(Recorded data)

—————

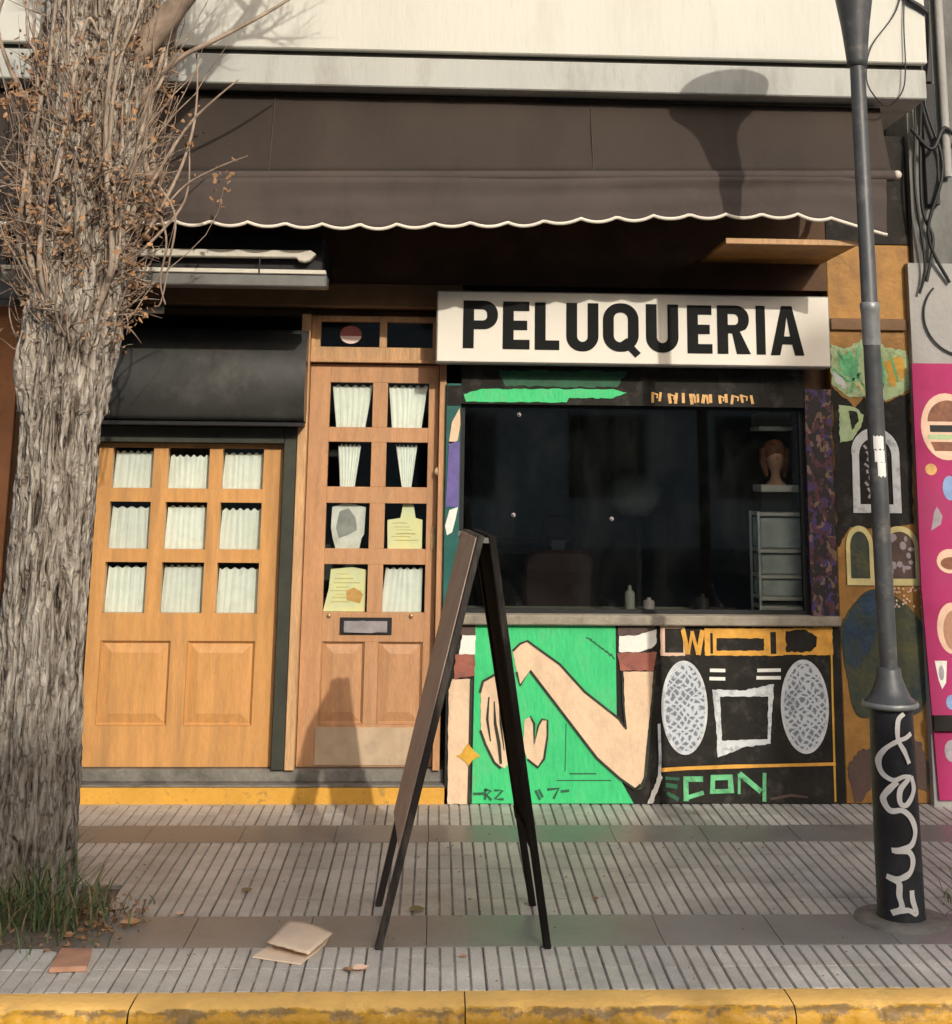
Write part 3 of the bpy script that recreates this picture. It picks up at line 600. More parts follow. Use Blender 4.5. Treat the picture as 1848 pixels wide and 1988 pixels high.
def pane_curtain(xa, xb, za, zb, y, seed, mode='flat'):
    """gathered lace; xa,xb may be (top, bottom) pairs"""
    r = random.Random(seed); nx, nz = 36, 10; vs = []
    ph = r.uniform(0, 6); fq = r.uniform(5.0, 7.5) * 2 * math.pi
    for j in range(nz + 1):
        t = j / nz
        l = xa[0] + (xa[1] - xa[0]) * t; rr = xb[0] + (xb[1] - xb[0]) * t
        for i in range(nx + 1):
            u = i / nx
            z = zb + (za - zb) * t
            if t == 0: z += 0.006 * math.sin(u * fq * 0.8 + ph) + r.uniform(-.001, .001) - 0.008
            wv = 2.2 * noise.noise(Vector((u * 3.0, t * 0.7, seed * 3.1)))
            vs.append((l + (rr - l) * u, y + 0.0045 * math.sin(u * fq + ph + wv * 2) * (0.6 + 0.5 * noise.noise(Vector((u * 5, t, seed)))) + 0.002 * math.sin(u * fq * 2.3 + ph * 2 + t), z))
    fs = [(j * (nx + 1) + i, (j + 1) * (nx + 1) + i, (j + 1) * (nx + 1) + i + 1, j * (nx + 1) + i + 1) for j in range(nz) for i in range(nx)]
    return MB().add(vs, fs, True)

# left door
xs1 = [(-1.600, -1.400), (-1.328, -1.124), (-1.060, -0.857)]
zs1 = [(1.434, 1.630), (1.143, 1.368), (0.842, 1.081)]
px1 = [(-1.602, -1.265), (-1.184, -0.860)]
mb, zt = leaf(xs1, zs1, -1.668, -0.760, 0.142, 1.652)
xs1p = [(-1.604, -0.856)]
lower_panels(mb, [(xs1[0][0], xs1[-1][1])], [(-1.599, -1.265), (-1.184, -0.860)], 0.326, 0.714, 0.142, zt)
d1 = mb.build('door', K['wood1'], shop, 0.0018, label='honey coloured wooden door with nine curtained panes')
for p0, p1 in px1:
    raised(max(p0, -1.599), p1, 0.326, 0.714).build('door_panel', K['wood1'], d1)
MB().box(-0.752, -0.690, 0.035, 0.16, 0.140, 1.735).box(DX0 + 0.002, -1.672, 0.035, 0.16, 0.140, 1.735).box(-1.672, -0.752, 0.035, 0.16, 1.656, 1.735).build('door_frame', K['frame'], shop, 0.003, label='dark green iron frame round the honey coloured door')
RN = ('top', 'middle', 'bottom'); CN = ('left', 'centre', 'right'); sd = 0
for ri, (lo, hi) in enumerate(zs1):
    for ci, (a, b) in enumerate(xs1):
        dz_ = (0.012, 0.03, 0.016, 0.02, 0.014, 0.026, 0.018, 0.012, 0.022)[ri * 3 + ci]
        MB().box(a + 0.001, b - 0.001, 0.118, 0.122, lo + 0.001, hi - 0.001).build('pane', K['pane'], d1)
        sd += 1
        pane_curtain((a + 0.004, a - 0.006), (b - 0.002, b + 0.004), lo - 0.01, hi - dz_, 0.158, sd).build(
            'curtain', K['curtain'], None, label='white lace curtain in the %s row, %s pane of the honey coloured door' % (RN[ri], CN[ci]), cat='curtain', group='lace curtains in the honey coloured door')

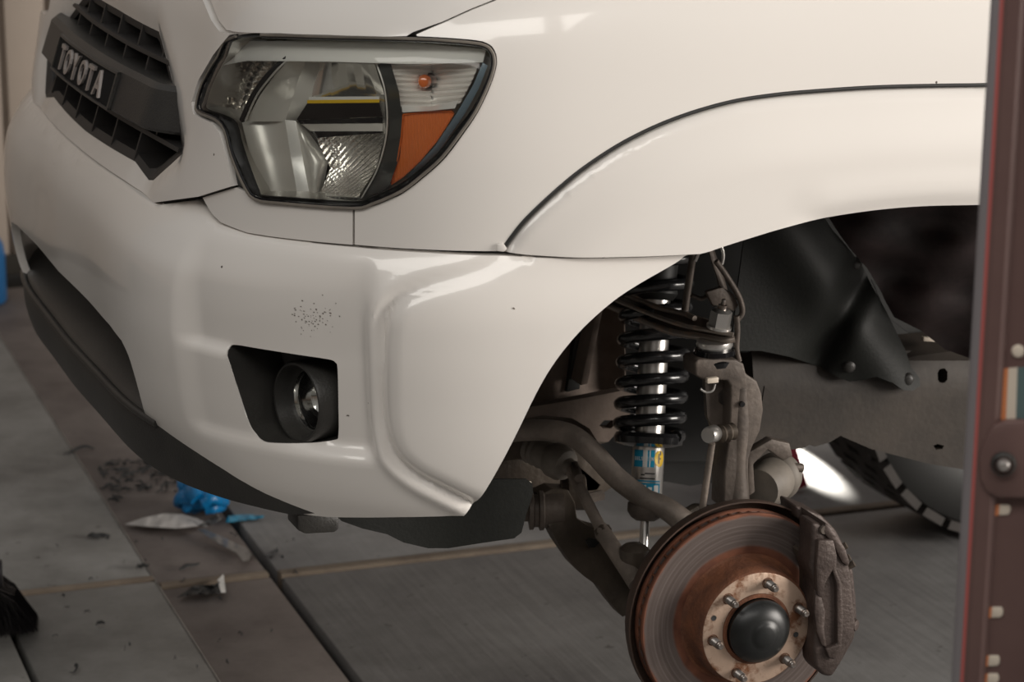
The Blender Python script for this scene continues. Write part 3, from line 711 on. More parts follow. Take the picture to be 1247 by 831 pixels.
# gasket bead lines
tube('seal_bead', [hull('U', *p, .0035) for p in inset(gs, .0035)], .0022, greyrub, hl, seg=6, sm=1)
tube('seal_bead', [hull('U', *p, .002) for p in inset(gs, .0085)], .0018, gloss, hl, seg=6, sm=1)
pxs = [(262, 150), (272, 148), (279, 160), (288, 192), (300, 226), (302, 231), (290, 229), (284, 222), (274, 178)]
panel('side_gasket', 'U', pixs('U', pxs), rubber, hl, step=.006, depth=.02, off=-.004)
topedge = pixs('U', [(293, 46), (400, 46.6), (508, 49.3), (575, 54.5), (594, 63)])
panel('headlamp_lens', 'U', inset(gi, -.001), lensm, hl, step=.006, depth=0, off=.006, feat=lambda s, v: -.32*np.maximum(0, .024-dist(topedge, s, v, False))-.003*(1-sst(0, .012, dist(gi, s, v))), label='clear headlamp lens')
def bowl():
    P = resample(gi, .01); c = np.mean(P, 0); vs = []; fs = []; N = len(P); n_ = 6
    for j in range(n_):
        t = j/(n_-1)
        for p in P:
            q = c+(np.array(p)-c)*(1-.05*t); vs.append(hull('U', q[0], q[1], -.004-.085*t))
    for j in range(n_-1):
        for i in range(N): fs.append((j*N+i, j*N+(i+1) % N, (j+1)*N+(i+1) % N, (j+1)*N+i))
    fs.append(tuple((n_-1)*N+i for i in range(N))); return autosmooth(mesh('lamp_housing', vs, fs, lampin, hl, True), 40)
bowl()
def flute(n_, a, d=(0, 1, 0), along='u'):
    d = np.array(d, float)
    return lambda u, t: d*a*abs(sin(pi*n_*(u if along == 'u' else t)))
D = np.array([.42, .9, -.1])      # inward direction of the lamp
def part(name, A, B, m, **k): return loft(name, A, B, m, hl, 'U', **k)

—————

> **Aim**: Only the lines from the top of the data through the line with "return MB().add(vs, fs, True)" should be quoted, exactly and with both ends kept; skip the pictures.

> **Complete response**:
Write part 3 of the bpy script that recreates this picture. It picks up at line 600. More parts follow. Use Blender 4.5. Treat the picture as 1848 pixels wide and 1988 pixels high.
def pane_curtain(xa, xb, za, zb, y, seed, mode='flat'):
    """gathered lace; xa,xb may be (top, bottom) pairs"""
    r = random.Random(seed); nx, nz = 36, 10; vs = []
    ph = r.uniform(0, 6); fq = r.uniform(5.0, 7.5) * 2 * math.pi
    for j in range(nz + 1):
        t = j / nz
        l = xa[0] + (xa[1] - xa[0]) * t; rr = xb[0] + (xb[1] - xb[0]) * t
        for i in range(nx + 1):
            u = i / nx
            z = zb + (za - zb) * t
            if t == 0: z += 0.006 * math.sin(u * fq * 0.8 + ph) + r.uniform(-.001, .001) - 0.008
            wv = 2.2 * noise.noise(Vector((u * 3.0, t * 0.7, seed * 3.1)))
            vs.append((l + (rr - l) * u, y + 0.0045 * math.sin(u * fq + ph + wv * 2) * (0.6 + 0.5 * noise.noise(Vector((u * 5, t, seed)))) + 0.002 * math.sin(u * fq * 2.3 + ph * 2 + t), z))
    fs = [(j * (nx + 1) + i, (j + 1) * (nx + 1) + i, (j + 1) * (nx + 1) + i + 1, j * (nx + 1) + i + 1) for j in range(nz) for i in range(nx)]
    return MB().add(vs, fs, True)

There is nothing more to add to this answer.